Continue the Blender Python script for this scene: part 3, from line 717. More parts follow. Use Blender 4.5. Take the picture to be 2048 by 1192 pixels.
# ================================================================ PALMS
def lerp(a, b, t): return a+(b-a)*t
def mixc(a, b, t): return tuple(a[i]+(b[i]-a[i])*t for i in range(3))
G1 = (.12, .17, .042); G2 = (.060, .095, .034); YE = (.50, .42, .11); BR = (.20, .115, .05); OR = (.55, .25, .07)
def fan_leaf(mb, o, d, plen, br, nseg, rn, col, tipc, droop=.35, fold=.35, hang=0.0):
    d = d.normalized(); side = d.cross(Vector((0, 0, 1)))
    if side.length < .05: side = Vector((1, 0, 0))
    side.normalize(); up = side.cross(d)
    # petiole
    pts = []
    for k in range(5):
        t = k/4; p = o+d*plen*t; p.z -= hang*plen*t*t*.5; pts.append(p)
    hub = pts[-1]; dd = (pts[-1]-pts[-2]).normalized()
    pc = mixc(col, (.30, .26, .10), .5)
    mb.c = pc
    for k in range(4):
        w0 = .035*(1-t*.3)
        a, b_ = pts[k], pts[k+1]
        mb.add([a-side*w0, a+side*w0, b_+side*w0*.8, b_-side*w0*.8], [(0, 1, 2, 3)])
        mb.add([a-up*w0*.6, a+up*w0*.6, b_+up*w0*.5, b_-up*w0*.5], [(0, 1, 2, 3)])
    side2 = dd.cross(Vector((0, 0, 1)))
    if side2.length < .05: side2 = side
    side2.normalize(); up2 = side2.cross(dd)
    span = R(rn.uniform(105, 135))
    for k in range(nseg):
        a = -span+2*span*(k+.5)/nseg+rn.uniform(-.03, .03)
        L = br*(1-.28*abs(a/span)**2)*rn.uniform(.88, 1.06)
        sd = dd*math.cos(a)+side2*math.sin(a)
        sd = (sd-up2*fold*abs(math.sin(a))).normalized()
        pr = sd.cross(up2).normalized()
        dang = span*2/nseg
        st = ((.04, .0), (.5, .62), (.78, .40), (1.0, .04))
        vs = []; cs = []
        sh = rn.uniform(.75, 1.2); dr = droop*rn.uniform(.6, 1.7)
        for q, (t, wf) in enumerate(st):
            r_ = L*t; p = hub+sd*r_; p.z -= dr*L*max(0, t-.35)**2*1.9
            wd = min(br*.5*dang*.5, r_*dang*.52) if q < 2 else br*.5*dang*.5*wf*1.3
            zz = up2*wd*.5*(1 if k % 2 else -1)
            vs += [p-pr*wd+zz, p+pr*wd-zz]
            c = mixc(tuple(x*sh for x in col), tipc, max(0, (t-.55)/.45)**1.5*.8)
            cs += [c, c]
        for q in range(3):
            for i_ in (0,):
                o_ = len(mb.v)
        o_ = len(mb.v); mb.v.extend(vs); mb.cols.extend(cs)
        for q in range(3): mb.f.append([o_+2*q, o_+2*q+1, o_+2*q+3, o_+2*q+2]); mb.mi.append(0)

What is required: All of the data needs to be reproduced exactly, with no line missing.

Result:
Continue the Blender Python script for this scene: part 3, from line 717. More parts follow. Use Blender 4.5. Take the picture to be 2048 by 1192 pixels.
# ================================================================ PALMS
def lerp(a, b, t): return a+(b-a)*t
def mixc(a, b, t): return tuple(a[i]+(b[i]-a[i])*t for i in range(3))
G1 = (.12, .17, .042); G2 = (.060, .095, .034); YE = (.50, .42, .11); BR = (.20, .115, .05); OR = (.55, .25, .07)
def fan_leaf(mb, o, d, plen, br, nseg, rn, col, tipc, droop=.35, fold=.35, hang=0.0):
    d = d.normalized(); side = d.cross(Vector((0, 0, 1)))
    if side.length < .05: side = Vector((1, 0, 0))
    side.normalize(); up = side.cross(d)
    # petiole
    pts = []
    for k in range(5):
        t = k/4; p = o+d*plen*t; p.z -= hang*plen*t*t*.5; pts.append(p)
    hub = pts[-1]; dd = (pts[-1]-pts[-2]).normalized()
    pc = mixc(col, (.30, .26, .10), .5)
    mb.c = pc
    for k in range(4):
        w0 = .035*(1-t*.3)
        a, b_ = pts[k], pts[k+1]
        mb.add([a-side*w0, a+side*w0, b_+side*w0*.8, b_-side*w0*.8], [(0, 1, 2, 3)])
        mb.add([a-up*w0*.6, a+up*w0*.6, b_+up*w0*.5, b_-up*w0*.5], [(0, 1, 2, 3)])
    side2 = dd.cross(Vector((0, 0, 1)))
    if side2.length < .05: side2 = side
    side2.normalize(); up2 = side2.cross(dd)
    span = R(rn.uniform(105, 135))
    for k in range(nseg):
        a = -span+2*span*(k+.5)/nseg+rn.uniform(-.03, .03)
        L = br*(1-.28*abs(a/span)**2)*rn.uniform(.88, 1.06)
        sd = dd*math.cos(a)+side2*math.sin(a)
        sd = (sd-up2*fold*abs(math.sin(a))).normalized()
        pr = sd.cross(up2).normalized()
        dang = span*2/nseg
        st = ((.04, .0), (.5, .62), (.78, .40), (1.0, .04))
        vs = []; cs = []
        sh = rn.uniform(.75, 1.2); dr = droop*rn.uniform(.6, 1.7)
        for q, (t, wf) in enumerate(st):
            r_ = L*t; p = hub+sd*r_; p.z -= dr*L*max(0, t-.35)**2*1.9
            wd = min(br*.5*dang*.5, r_*dang*.52) if q < 2 else br*.5*dang*.5*wf*1.3
            zz = up2*wd*.5*(1 if k % 2 else -1)
            vs += [p-pr*wd+zz, p+pr*wd-zz]
            c = mixc(tuple(x*sh for x in col), tipc, max(0, (t-.55)/.45)**1.5*.8)
            cs += [c, c]
        for q in range(3):
            for i_ in (0,):
                o_ = len(mb.v)
        o_ = len(mb.v); mb.v.extend(vs); mb.cols.extend(cs)
        for q in range(3): mb.f.append([o_+2*q, o_+2*q+1, o_+2*q+3, o_+2*q+2]); mb.mi.append(0)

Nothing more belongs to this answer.